Short problem: Restate the data below word for word. Skip any images it contains.

Raw data:

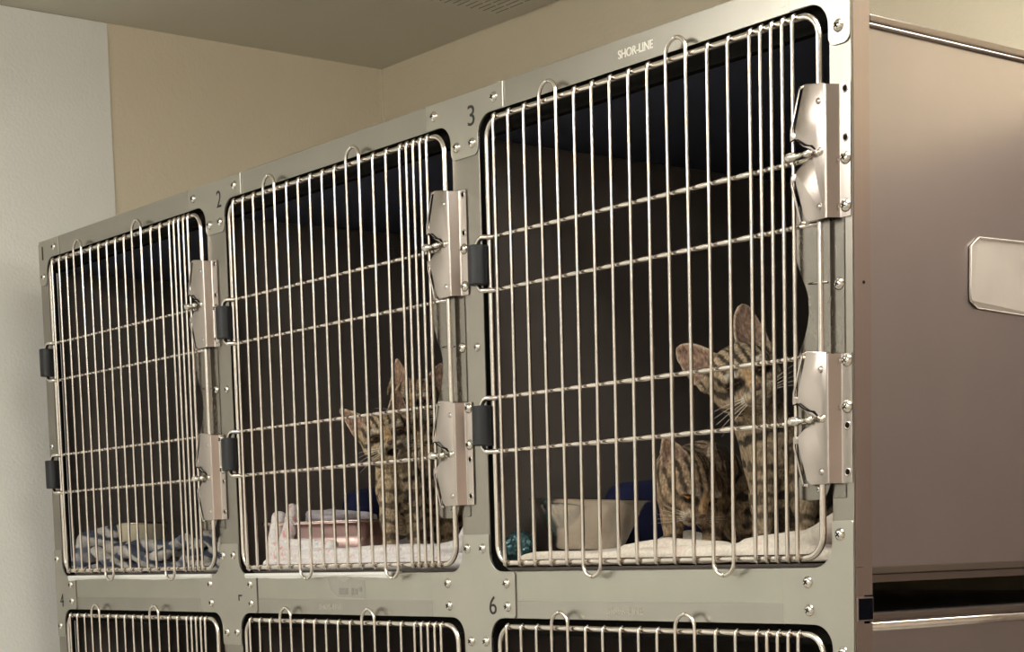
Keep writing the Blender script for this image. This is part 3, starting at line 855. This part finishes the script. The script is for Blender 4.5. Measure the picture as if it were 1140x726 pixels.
# cage 3, right: sits upright, head tilted, ears wide
kitten('kitten', (1.5995, .105, .017), dict(
    head=(-.0380, -.012, .186), ang=(2, 8, 29), hs=1.06, eye=.12, gain=.78, ew=.0205, rnd=.7,
    ears_view=[(-.1080, .000, .2240), (-.0330, .004, .2700)],
    lo=(-.140, -.080, -.004), hi=(.115, .155, .300),
    body=[((-.022, .012, .158), (.004, .020, .100), .029, .036, 'b'), ((.006, .020, .100), (.022, .040, .060), .036, .044, 'b'),
          ((.022, .050, .060), (.060, .090, .048), .044, .046, 'b'), ((.052, .050, .040), (.058, .030, .024), .032, .022, 'b'),
          ((-.014, -.006, .100), (-.017, -.012, .055), .020, .0135, 'leg'), ((-.017, -.012, .055), (-.020, -.018, .010), .0125, .0100, 'leg'),
          ((.026, -.002, .095), (.029, -.008, .050), .020, .0140, 'leg'), ((.029, -.008, .050), (.030, -.014, .010), .0125, .0100, 'leg'),
          ((.090, .100, .020), (.096, .030, .012), .010, .009, 'leg'), ((.096, .030, .012), (.078, -.005, .010), .009, .006, 'leg')],
    paws=[(-.021, -.026, 0, 0), (.031, -.022, 0, 0)]),
    'tabby kitten sitting upright in cage 3, large ears spread, nearest the right latch', 3)
# cage 3, left: head bowed to the right
kitten('kitten', (1.4600, .120, .017), dict(
    head=(-.0170, -.022, .080), ang=(38, 36, -8), hs=1.02, eye=.30, gain=.80, base=(.33, .235, .15),
    ears=[(-.045, .022, .040), (.044, .030, .040)],
    lo=(-.105, -.085, -.004), hi=(.125, .175, .175),
    body=[((-.018, .012, .090), (.012, .045, .088), .033, .040, 'b'), ((.012, .045, .088), (.050, .095, .062), .040, .052, 'b'),
          ((.050, .060, .050), (.062, .040, .030), .036, .026, 'b'),
          ((-.030, .002, .070), (-.030, -.006, .040), .019, .0135, 'leg'), ((-.030, -.006, .040), (-.031, -.010, .010), .0130, .0105, 'leg'),
          ((.018, .002, .070), (.016, -.006, .040), .021, .0140, 'leg'), ((.016, -.006, .040), (.014, -.010, .010), .0135, .0105, 'leg'),
          ((.088, .120, .020), (.100, .060, .012), .010, .008, 'leg')],
    paws=[(-.032, -.016, 0, 0), (.013, -.016, 0, 0)]),
    'tabby kitten in cage 3 with bowed head, between the steel bowl and the upright kitten', 11)
# cage 2, front: mouth open
kitten('kitten', (.8650, .100, .026), dict(
    head=(-.0030, -.020, .158), ang=(6, 2, 17), hs=1.0, eye=.42, mouth=True, base=(.40, .31, .20),
    ears=[(-.050, .010, .0600), (.040, .016, .0640)],
    lo=(-.100, -.080, -.004), hi=(.095, .155, .240),
    body=[((.002, .010, .134), (.012, .022, .090), .026, .033, 'b'), ((.012, .022, .090), (.012, .038, .060), .032, .030, 'b'),
          ((.010, .044, .052), (.002, .056, .042), .026, .024, 'b'),
          ((-.002, -.006, .095), (-.003, -.012, .050), .018, .0130, 'leg'), ((-.003, -.012, .050), (-.003, -.016, .010), .0130, .0100, 'leg'),
          ((.028, .012, .085), (.030, .014, .045), .018, .0130, 'leg'), ((.030, .014, .045), (.030, .010, .010), .0125, .0100, 'leg')],
    paws=[(-.003, -.024, 0, 0), (.030, .002, 0, 0)]),
    'tabby kitten in cage 2 facing out with its mouth open, lower of the two', 21)
# cage 2, behind: taller
kitten('kitten', (.8380, .202, .026), dict(
    head=(-.0300, -.012, .212), ang=(-4, 4, -4), hs=1.0, eye=.8, base=(.42, .30, .18),
    ears=[(-.031, .010, .0640), (.036, .012, .0600)],
    lo=(-.095, -.075, -.004), hi=(.085, .155, .290),
    body=[((-.022, .012, .178), (-.008, .020, .120), .026, .032, 'b'), ((-.008, .020, .120), (.008, .040, .070), .032, .038, 'b'),
          ((.008, .050, .065), (.020, .095, .050), .038, .042, 'b'),
          ((-.016, -.004, .115), (-.016, -.010, .060), .018, .0130, 'leg'), ((-.016, -.010, .060), (-.016, -.014, .010), .0125, .0100, 'leg'),
          ((.012, .000, .115), (.012, -.006, .060), .018, .0130, 'leg'), ((.012, -.006, .060), (.012, -.010, .010), .0125, .0100, 'leg')],
    paws=[(-.016, -.022, 0, 0), (.012, -.018, 0, 0)]),
    'tabby kitten in cage 2 standing taller behind the open-mouthed one, partly behind the latch', 31)

# ------------------------------------------------------------------ bedding (smooth solids with rolled folds)
def bedding(name, lo, hi, parts, colf, label, cat='blanket', h=.0028, k=.0022, seed=1, amp=.0009, group=None):
    lo = np.array(lo, float); hi = np.array(hi, float); G = grid(lo, hi, h); d = None
    for p in parts:
        if p[0] == 'slab':
            c = np.array(p[1]); hx = np.array(p[2]); r = p[3]
            W_ = G - c; W_[..., 2] -= p[4] * vnoise(G[..., :] * np.array([1, 1, 0]), p[5], seed)
            q = np.abs(W_) - (hx - r); s = np.linalg.norm(np.maximum(q, 0), axis=-1) + np.minimum(q.max(-1), 0) - r
        elif p[0] == 'roll':
            pts = p[1]; s = None
            for a, b in zip(pts[:-1], pts[1:]):
                Gs = G.copy(); sq = p[3]
                A = np.array(a[:3], float); B = np.array(b[:3], float)
                Gs = (G - A) * np.array([1, sq, 1 / 1.0]) + A; B2 = (B - A) * np.array([1, sq, 1]) + A
                qq = d_caps(Gs, A, B2, p[2], p[2])[0]
                s = qq if s is None else smin(s, qq, .003)
        d = s if d is None else smin(d, s, k)
    d = d + amp * vnoise(G, 70, seed + 3) + amp * .5 * vnoise(G, 180, seed + 4)
    d[0] = d[-1] = 1; d[:, 0] = d[:, -1] = 1; d[:, :, 0] = 1; d[:, :, -1] = 1
    V, Fc = surface_nets(d, lo, h)
    o = sdf_obj(name, V, Fc, colf(V), M['cloth'])
    return tag(o, label, cat, group)
def cream_cloth(V):
    n = vnoise(V, 45, 5); c = np.tile(np.array((.72, .66, .58)), (len(V), 1))
    pk = np.clip((vnoise(V, 90, 8) - .35) * 3, 0, 1)[:, None]
    return c * (1 + .06 * n[:, None]) * (1 - pk * .35) + np.array((.70, .48, .42)) * pk * .35
def pink_cloth(V):
    c = np.tile(np.array((.74, .71, .70)), (len(V), 1))
    pk = np.clip((vnoise(V, 330, 18) * (.6 + .6 * vnoise(V, 28, 6)) - .24) * 3, 0, .8)[:, None]; gr = np.clip((vnoise(V, 300, 28) - .5) * 4, 0, .7)[:, None]
    c = c * (1 - pk) + np.array((.72, .33, .32)) * pk; return c * (1 - gr) + np.array((.32, .36, .46)) * gr
def stripe_cloth(V):
    c = np.tile(np.array((.42, .395, .37)), (len(V), 1))
    s = np.clip((np.sin(V[:, 0] * 70 + V[:, 2] * 230 + 3.0 * vnoise(V, 40, 38)) - .1) * 3, 0, 1)[:, None]
    b = np.clip((vnoise(V, 60, 48) - .25) * 5, 0, 1)[:, None]
    c = c * (1 - s) + np.array((.050, .060, .090)) * s; return c * (1 - b * .6) + np.array((.16, .18, .22)) * b * .6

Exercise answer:
Keep writing the Blender script for this image. This is part 3, starting at line 855. This part finishes the script. The script is for Blender 4.5. Measure the picture as if it were 1140x726 pixels.
# cage 3, right: sits upright, head tilted, ears wide
kitten('kitten', (1.5995, .105, .017), dict(
    head=(-.0380, -.012, .186), ang=(2, 8, 29), hs=1.06, eye=.12, gain=.78, ew=.0205, rnd=.7,
    ears_view=[(-.1080, .000, .2240), (-.0330, .004, .2700)],
    lo=(-.140, -.080, -.004), hi=(.115, .155, .300),
    body=[((-.022, .012, .158), (.004, .020, .100), .029, .036, 'b'), ((.006, .020, .100), (.022, .040, .060), .036, .044, 'b'),
          ((.022, .050, .060), (.060, .090, .048), .044, .046, 'b'), ((.052, .050, .040), (.058, .030, .024), .032, .022, 'b'),
          ((-.014, -.006, .100), (-.017, -.012, .055), .020, .0135, 'leg'), ((-.017, -.012, .055), (-.020, -.018, .010), .0125, .0100, 'leg'),
          ((.026, -.002, .095), (.029, -.008, .050), .020, .0140, 'leg'), ((.029, -.008, .050), (.030, -.014, .010), .0125, .0100, 'leg'),
          ((.090, .100, .020), (.096, .030, .012), .010, .009, 'leg'), ((.096, .030, .012), (.078, -.005, .010), .009, .006, 'leg')],
    paws=[(-.021, -.026, 0, 0), (.031, -.022, 0, 0)]),
    'tabby kitten sitting upright in cage 3, large ears spread, nearest the right latch', 3)
# cage 3, left: head bowed to the right
kitten('kitten', (1.4600, .120, .017), dict(
    head=(-.0170, -.022, .080), ang=(38, 36, -8), hs=1.02, eye=.30, gain=.80, base=(.33, .235, .15),
    ears=[(-.045, .022, .040), (.044, .030, .040)],
    lo=(-.105, -.085, -.004), hi=(.125, .175, .175),
    body=[((-.018, .012, .090), (.012, .045, .088), .033, .040, 'b'), ((.012, .045, .088), (.050, .095, .062), .040, .052, 'b'),
          ((.050, .060, .050), (.062, .040, .030), .036, .026, 'b'),
          ((-.030, .002, .070), (-.030, -.006, .040), .019, .0135, 'leg'), ((-.030, -.006, .040), (-.031, -.010, .010), .0130, .0105, 'leg'),
          ((.018, .002, .070), (.016, -.006, .040), .021, .0140, 'leg'), ((.016, -.006, .040), (.014, -.010, .010), .0135, .0105, 'leg'),
          ((.088, .120, .020), (.100, .060, .012), .010, .008, 'leg')],
    paws=[(-.032, -.016, 0, 0), (.013, -.016, 0, 0)]),
    'tabby kitten in cage 3 with bowed head, between the steel bowl and the upright kitten', 11)
# cage 2, front: mouth open
kitten('kitten', (.8650, .100, .026), dict(
    head=(-.0030, -.020, .158), ang=(6, 2, 17), hs=1.0, eye=.42, mouth=True, base=(.40, .31, .20),
    ears=[(-.050, .010, .0600), (.040, .016, .0640)],
    lo=(-.100, -.080, -.004), hi=(.095, .155, .240),
    body=[((.002, .010, .134), (.012, .022, .090), .026, .033, 'b'), ((.012, .022, .090), (.012, .038, .060), .032, .030, 'b'),
          ((.010, .044, .052), (.002, .056, .042), .026, .024, 'b'),
          ((-.002, -.006, .095), (-.003, -.012, .050), .018, .0130, 'leg'), ((-.003, -.012, .050), (-.003, -.016, .010), .0130, .0100, 'leg'),
          ((.028, .012, .085), (.030, .014, .045), .018, .0130, 'leg'), ((.030, .014, .045), (.030, .010, .010), .0125, .0100, 'leg')],
    paws=[(-.003, -.024, 0, 0), (.030, .002, 0, 0)]),
    'tabby kitten in cage 2 facing out with its mouth open, lower of the two', 21)
# cage 2, behind: taller
kitten('kitten', (.8380, .202, .026), dict(
    head=(-.0300, -.012, .212), ang=(-4, 4, -4), hs=1.0, eye=.8, base=(.42, .30, .18),
    ears=[(-.031, .010, .0640), (.036, .012, .0600)],
    lo=(-.095, -.075, -.004), hi=(.085, .155, .290),
    body=[((-.022, .012, .178), (-.008, .020, .120), .026, .032, 'b'), ((-.008, .020, .120), (.008, .040, .070), .032, .038, 'b'),
          ((.008, .050, .065), (.020, .095, .050), .038, .042, 'b'),
          ((-.016, -.004, .115), (-.016, -.010, .060), .018, .0130, 'leg'), ((-.016, -.010, .060), (-.016, -.014, .010), .0125, .0100, 'leg'),
          ((.012, .000, .115), (.012, -.006, .060), .018, .0130, 'leg'), ((.012, -.006, .060), (.012, -.010, .010), .0125, .0100, 'leg')],
    paws=[(-.016, -.022, 0, 0), (.012, -.018, 0, 0)]),
    'tabby kitten in cage 2 standing taller behind the open-mouthed one, partly behind the latch', 31)

# ------------------------------------------------------------------ bedding (smooth solids with rolled folds)
def bedding(name, lo, hi, parts, colf, label, cat='blanket', h=.0028, k=.0022, seed=1, amp=.0009, group=None):
    lo = np.array(lo, float); hi = np.array(hi, float); G = grid(lo, hi, h); d = None
    for p in parts:
        if p[0] == 'slab':
            c = np.array(p[1]); hx = np.array(p[2]); r = p[3]
            W_ = G - c; W_[..., 2] -= p[4] * vnoise(G[..., :] * np.array([1, 1, 0]), p[5], seed)
            q = np.abs(W_) - (hx - r); s = np.linalg.norm(np.maximum(q, 0), axis=-1) + np.minimum(q.max(-1), 0) - r
        elif p[0] == 'roll':
            pts = p[1]; s = None
            for a, b in zip(pts[:-1], pts[1:]):
                Gs = G.copy(); sq = p[3]
                A = np.array(a[:3], float); B = np.array(b[:3], float)
                Gs = (G - A) * np.array([1, sq, 1 / 1.0]) + A; B2 = (B - A) * np.array([1, sq, 1]) + A
                qq = d_caps(Gs, A, B2, p[2], p[2])[0]
                s = qq if s is None else smin(s, qq, .003)
        d = s if d is None else smin(d, s, k)
    d = d + amp * vnoise(G, 70, seed + 3) + amp * .5 * vnoise(G, 180, seed + 4)
    d[0] = d[-1] = 1; d[:, 0] = d[:, -1] = 1; d[:, :, 0] = 1; d[:, :, -1] = 1
    V, Fc = surface_nets(d, lo, h)
    o = sdf_obj(name, V, Fc, colf(V), M['cloth'])
    return tag(o, label, cat, group)
def cream_cloth(V):
    n = vnoise(V, 45, 5); c = np.tile(np.array((.72, .66, .58)), (len(V), 1))
    pk = np.clip((vnoise(V, 90, 8) - .35) * 3, 0, 1)[:, None]
    return c * (1 + .06 * n[:, None]) * (1 - pk * .35) + np.array((.70, .48, .42)) * pk * .35
def pink_cloth(V):
    c = np.tile(np.array((.74, .71, .70)), (len(V), 1))
    pk = np.clip((vnoise(V, 330, 18) * (.6 + .6 * vnoise(V, 28, 6)) - .24) * 3, 0, .8)[:, None]; gr = np.clip((vnoise(V, 300, 28) - .5) * 4, 0, .7)[:, None]
    c = c * (1 - pk) + np.array((.72, .33, .32)) * pk; return c * (1 - gr) + np.array((.32, .36, .46)) * gr
def stripe_cloth(V):
    c = np.tile(np.array((.42, .395, .37)), (len(V), 1))
    s = np.clip((np.sin(V[:, 0] * 70 + V[:, 2] * 230 + 3.0 * vnoise(V, 40, 38)) - .1) * 3, 0, 1)[:, None]
    b = np.clip((vnoise(V, 60, 48) - .25) * 5, 0, 1)[:, None]
    c = c * (1 - s) + np.array((.050, .060, .090)) * s; return c * (1 - b * .6) + np.array((.16, .18, .22)) * b * .6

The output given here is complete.